The unit discount comes from the overlap between those two thoughts.
The Preservation-List Relief Bought Time, Not Value
The January 6, 2026 disclosure about failing the minimum public holdings value test but receiving relief because a market maker exists is important, but not mainly for the comforting part. It matters because it reminds readers that the public shell itself is being tested on a separate axis from the portfolio valuation.
If the partnership were trading at a deep discount only because the market had a temporary disagreement with the marks on Ayyeka or Tuqqi, the preservation-list question would not have appeared so quickly. The fact that it did appear means the market is also discounting the ability of the listed wrapper itself to stay relevant, tradable, and durable enough until a realization event arrives. The market maker delays the problem. It does not create portfolio liquidity, does not reduce management fees, and does not turn a DCF into cash.
In that sense, the preservation-list relief is a two-sided signal. On one side, it avoids an immediate negative listing event. On the other, it highlights that any continued delay in monetization is now being measured not only at the asset-value layer, but also at the durability of the shell itself.
Bottom Line
The right way to read Ayee Argento is not "a NIS 31 million portfolio trading for NIS 5.7 million, so the market must be wrong." That is too flat.

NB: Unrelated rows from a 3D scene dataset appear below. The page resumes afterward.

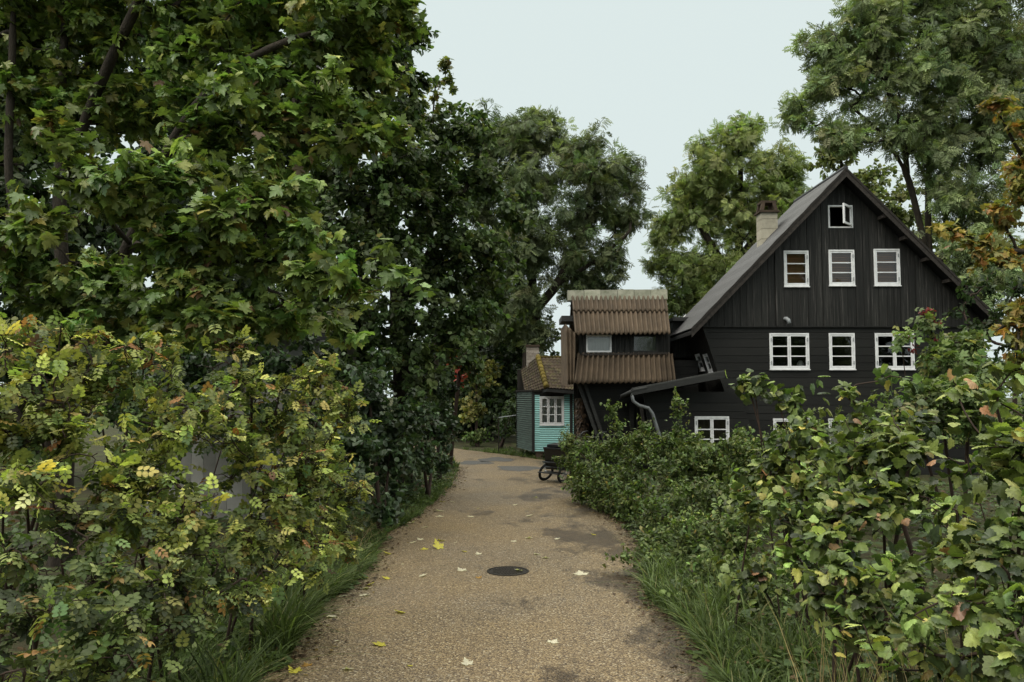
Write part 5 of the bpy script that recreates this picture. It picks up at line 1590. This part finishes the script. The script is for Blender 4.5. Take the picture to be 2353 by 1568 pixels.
# dry straw stalks by the left edge
n = 260
y = rng.uniform(8.5, 11.5, n); pts = np.stack([edge_x(Ledge, y) - rng.uniform(.15, .9, n), y], 1)
tag(blades('dry_grass', pts, np.full(n, .55), pick([((.32, .24, .11), 3), ((.24, .17, .08), 2)], n), .003, .9, np.tile([.3, 0], (n, 1))), kind='stuff')
n = 240
y = rng.uniform(3.4, 5.2, n); pts = np.stack([y*rng.uniform(.36, .58, n), y], 1)
tag(blades('dry_grass', pts, np.full(n, .9), pick([((.40, .31, .15), 3), ((.30, .22, .11), 2)], n), .003, .25), kind='stuff')
# ivy-like ground cover under the shrubs
N = 26000
x = rng.uniform(-9, 9, N); y = rng.uniform(3, 27, N)
lx, rx = edge_x(Ledge, y), edge_x(Redge, y)
ok = ((x < lx - .25) | (x > rx + .25)) & ~((x > 1.4) & (y > 18.6)) & ~((x < -2.6) & (y > 13))
x, y = x[ok], y[ok]; N = len(x)
gc = np.stack([x, y, rng.uniform(.02, .22, N)], 1)
a = rng.uniform(0, 2*np.pi, N)
tag(leaves('ground_cover', ROUND, gc, np.stack([np.cos(a), np.sin(a), rng.uniform(-.3, .3, N)], 1), np.array([0, 0, 1.0]) + rng.normal(0, .35, (N, 3)), rng.uniform(.05, .11, N),
           pick([((.06, .10, .03), 4), ((.045, .07, .025), 3), ((.09, .13, .04), 2), ((.10, .06, .03), .8)], N), M['leaf'], None), kind='stuff')
# crumbs of leaf litter along both edges of the path
N = 5200
y = rng.uniform(4.8, 22, N); sd_ = rng.choice([-1, 1], N)
off = np.abs(rng.normal(0, .16, N))
x = np.where(sd_ < 0, edge_x(Ledge, y) + off - .06, edge_x(Redge, y) - off + .06)
a = rng.uniform(0, 2*np.pi, N)
tag(leaves('leaf_litter', OVATE, np.stack([x, y, rng.uniform(.008, .02, N)], 1), np.stack([np.cos(a), np.sin(a), rng.uniform(-.1, .25, N)], 1), np.array([0, 0, 1.0]) + rng.normal(0, .25, (N, 3)),
           rng.uniform(.012, .055, N), pick([((.10, .055, .03), 4), ((.06, .035, .02), 4), ((.22, .15, .05), 1)], N), M['leaf'], None), kind='stuff')

# ------------------------------------------------------------------ fallen leaves, each its own
YELC, PALE, BRN = (.52, .46, .07), (.62, .57, .42), (.38, .22, .06)
FALL = [(65,1247,'y',1.1),(130,1215,'o',.8),(350,1240,'p',.8),(520,1105,'y',1.2),(290,1083,'p',.6),(260,955,'p',1.1),(628,933,'y',1.1),(990,1207,'p',.9),(687,1218,'y',.6),(1450,1090,'p',1),
        (2118,935,'p',1.1),(2105,883,'p',.7),(557,750,'y',1),(752,736,'p',1),(560,617,'y',1.2),(643,672,'p',.6),(440,840,'p',1.1),(445,805,'p',1.1),(470,785,'y',1),(435,750,'y',1),
        (325,845,'p',1),(760,592,'y',1),(835,588,'y',1.5),(848,547,'y',1.1),(700,557,'p',1.1),(738,540,'p',1),(975,605,'y',.8),(1050,618,'p',.8),(925,558,'p',.7),(690,452,'p',1.1),
        (763,475,'p',.8),(842,416,'p',1.1),(842,387,'p',1.1),(855,337,'y',1.1),(1007,417,'p',1),(1050,373,'y',.7),(1240,550,'p',.9),(1322,413,'p',1),(1320,533,'p',1),(1365,620,'p',.9),
        (1410,640,'p',.9),(1472,537,'p',.9),(1668,515,'y',.8),(1600,725,'p',1.6),(960,705,'p',1.2),(1265,712,'p',.9),(1052,745,'o',.8),(912,340,'p',.8),(1245,355,'p',.8),(1357,315,'p',.8)]
SPECIAL = {0: 'yellow fallen maple leaf on the path at the bottom left corner of the path', 1: 'small orange fallen leaf beside the grass at the bottom left', 3: 'largest yellow fallen maple leaf in the lower left of the path',
           5: 'pale fallen leaf on brown litter at the left path edge', 6: 'yellow fallen maple leaf alone left of centre, nearer than the manhole', 7: 'pale fallen leaf alone at the bottom centre of the path', 9: 'pale fallen leaf alone at the lower right of the path',
           10: 'white fallen leaf at the right path edge beside the tall grass', 13: 'pale fallen leaf level with the manhole cover, to its left', 14: 'yellow fallen leaf by the left grass tip, farther than the manhole',
           22: 'big yellow fallen leaf standing up on the path beyond the manhole', 42: 'yellow fallen leaf on the dark damp streak at the right', 43: 'large pale fallen leaf right of the manhole cover',
           44: 'pale fallen leaf close to the left of the manhole cover', 45: 'white fallen leaf lying on the manhole cover', 46: 'orange fallen leaf just in front of the manhole cover'}
for i, (zx, zy, kk, s) in enumerate(FALL):
    p = G((900 + zx*.595)/1.387, (1400 + zy*.595)/1.387)
    base = {'y': YELC, 'p': PALE, 'o': BRN}[kk]
    tv, tt, tk = MAPLE if s > .75 else OVATE
    L = .085*s*(1 if p.y < 12 else 1.25)
    a = rng.uniform(0, 2*np.pi)
    v = tv.copy(); v[:, 2] = -v[:, 2]*rng.uniform(.5, 1.6)
    v[:, 1] -= .35
    v *= L
    if i == 22: tilt = .5
    else: tilt = rng.uniform(-.12, .12)
    ca, sa = math.cos(a), math.sin(a)
    v = np.stack([v[:, 0]*ca - v[:, 1]*sa, v[:, 0]*sa + v[:, 1]*ca, v[:, 2] + v[:, 1]*tilt], 1)
    v[:, 2] -= v[:, 2].min() - (.016 if i == 45 else .006)
    o = raw_mesh('fallen_leaf', v, tt.reshape(-1), np.full(len(tt), 3), M['leaf'], None, np.clip(np.array(base)*rng.uniform(.85, 1.1)*tk[:, None], 0, 1))
    o.location = (p.x, p.y, 0)
    shared = {'y': 'yellow fallen maple leaf among the scattered leaves on the gravel path', 'p': 'small pale fallen leaf lying flat among the scattered leaves on the path', 'o': 'orange fallen leaf on the path'}[kk]
    tag(o, SPECIAL.get(i, shared), 'leaf', 'fallen leaves on the path')

# ------------------------------------------------------------------ trees behind the camera: some mirrored in the glass, some added to block low sky
b = Vector((17, -11, 0))
lob0 = [(0, 0, 0)]
def crown_at(c, n, r):
    d = unit(rng.normal(0, 1, (n, 3))); return np.array(c) + d*rng.uniform(.3, 1, (n, 1))*r, d
root = tag(empty('ash_tree', b), 'ash tree behind the viewer, mirrored in the cottage windows', 'tree')
cs_ = [crown_at((17 + dx, -11 + dy, z), 60, r) for dx, dy, z, r in ((0, 0, 9, 3), (2.5, 0, 7, 2.6), (-2.5, .5, 7, 2.6), (0, 1, 5, 2.8), (1, -1, 11.5, 2), (-3.5, 0, 4.5, 2.2), (3.5, 0, 4.2, 2.2))]
A = np.concatenate([c[0] for c in cs_]); O = np.concatenate([c[1] for c in cs_])
td = grow([[b, b + Vector((0, 0, 4)), b + Vector((.3, 0, 9))]], A, .01, .28, root, 'trunk', M['bark'])
foliage(A, td, O, 16, .8, ASH, .42, ASHP, M['leaf'], root, 'crown')
for dx, dy, lab_ in ((7.5, -2, 'ash tree right of the nearest one behind the viewer'), (-7, -3.5, 'ash tree left of the nearest one behind the viewer'), (-13, 2.5, 'ash tree added right behind the viewer to block low sky'), (-18.5, 0.5, 'ash tree added on the path axis behind the viewer to block low sky'), (-26, 2.5, 'ash tree added left of the path behind the viewer to block low sky'), (14, 1, 'ash tree farthest right behind the viewer')):
    r2 = root.copy(); C.objects.link(r2); r2.location = b + Vector((dx, dy, 0)); r2.rotation_euler = (0, 0, dx); r2.scale = (1, 1, .8)
    r2['label'] = lab_
    for chd in list(root.children):
        c2 = chd.copy(); C.objects.link(c2); c2.parent = r2
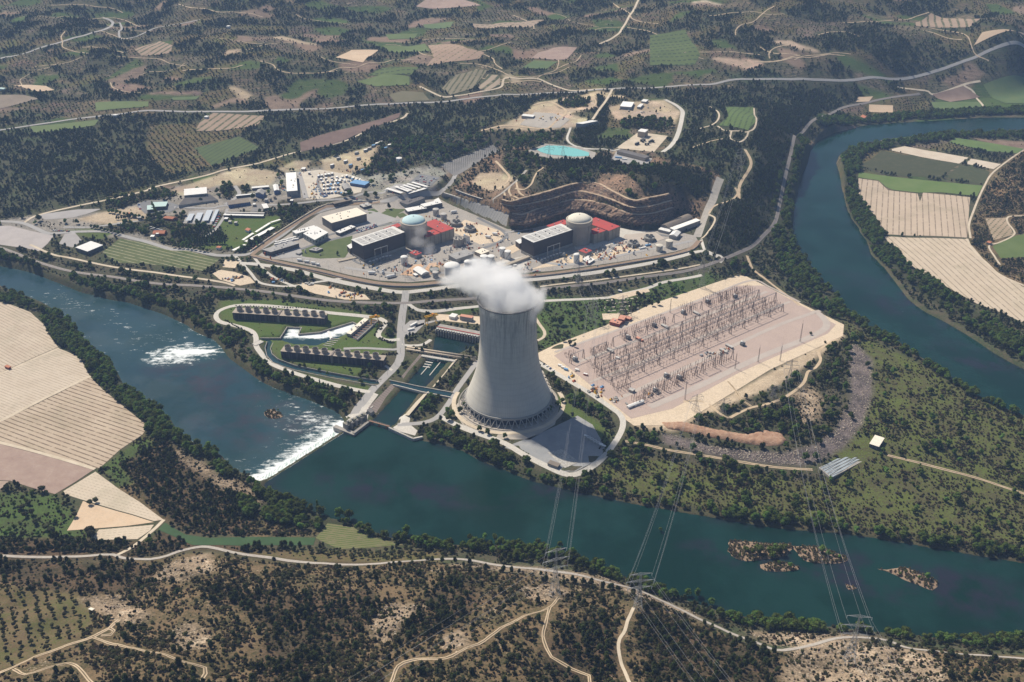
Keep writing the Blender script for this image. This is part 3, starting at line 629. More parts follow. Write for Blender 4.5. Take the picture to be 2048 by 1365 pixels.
crownm = M('track_grass', (.16,.12,.07), (.10,.085,.05), .3)
for pl, wd, m in DTS:
    if m is dirt and wd < 5 and pl[0][1] > 730: ribbon('track_verge', pl, .75, crownm, dz=.5, blk=False, rag=.7)
edge_line = M('fence_kerb', (.66,.58,.45))
ribbon('verge', [(500,512),(560,526),(640,543),(700,557),(760,568),(820,571),(880,566),(950,560),(1010,555),(1100,549),(1200,535),(1240,529),(1300,518),(1350,509),(1385,497),(1400,482)], 12, brownstrip, dz=.45)
ribbon('verge', [(504,510),(560,468),(636,421),(668,412),(712,408),(760,404)], 9, brownstrip, dz=.45)
RAILS = [(-400,430),(-60,488),(0,496),(76,525),(152,545),(229,555),(305,567),(406,573),(520,583),(625,598),(707,605),(799,607),(860,603),(942,598),(1080,580),(1175,570),(1270,557),(1366,544),(1439,522),(1487,502),(1524,475),(1549,447),(1559,410),(1566,375),(1581,310),(1592,278),(1610,259),(1643,234),(1683,217),(1738,205),(1793,194),(1840,188)]
ribbon('railway', RAILS, 7, ballast, dz=.5)
ribbon('dirt_path', [(60,490),(107,510),(142,517),(229,535),(305,545),(432,563),(470,572)], 5, paled, dz=.4)
ribbon('dirt_path', [(1080,574),(1200,560),(1290,548),(1400,530)], 3.5, paled, dz=.4)
steel = M('rail_steel', (.25,.22,.20), rough=.5, metal=.6)
for s_ in (-0.8, 0.8): ribbon('rail_track', RAILS[:24], 0.35, steel, dz=.75, off=s_, blk=False)
tr = random.Random(77)
for k in range(60):
    px, py = tr.uniform(0, 2048), tr.uniform(8, 200); q = [(px, py)]; a = tr.uniform(-.5, .5)+(math.pi if tr.random() < .5 else 0)
    for j in range(tr.randint(3, 6)): a += tr.uniform(-.7, .7); q.append((q[-1][0]+32*math.cos(a), q[-1][1]+11*math.sin(a)))
    if all(5 < v[1] < 170 for v in q) or py > 60 and all(30 < v[1] < 215 and (v[0] < 640 or v[1] < 150) for v in q): ribbon('dirt_path', q, tr.uniform(2.2, 3.4), dirt, dz=.8, rag=.3)
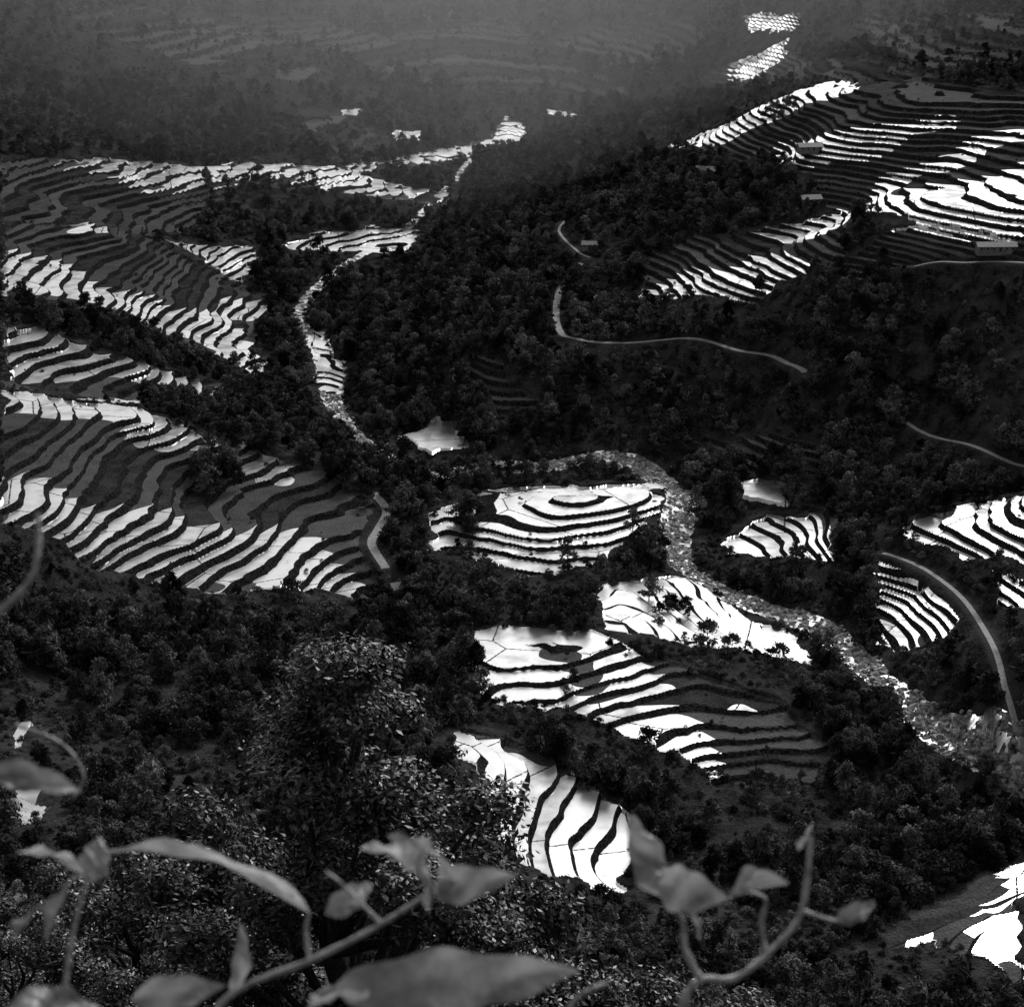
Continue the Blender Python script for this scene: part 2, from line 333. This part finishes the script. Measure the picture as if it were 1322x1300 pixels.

The more accurate read is that the unit trades at a heavy discount because most of the value sits in private companies that are hard to realize in the short term, while the listed shell itself carries a small liquid base, management fees charged on total assets, fixed shell costs, and only temporary relief from preservation-list risk.
As long as there is no partial realization, no capital return, and no other clear path that moves value from the portfolio companies to public unitholders, the discount does not look like an anomaly. It looks like the price of time. The key question is therefore not whether NIS 31.1 million is a reasonable paper number. The key question is whether the listed shell can hold on long enough, and at a reasonable enough cost, for that paper value to become something that can actually be distributed or monetized.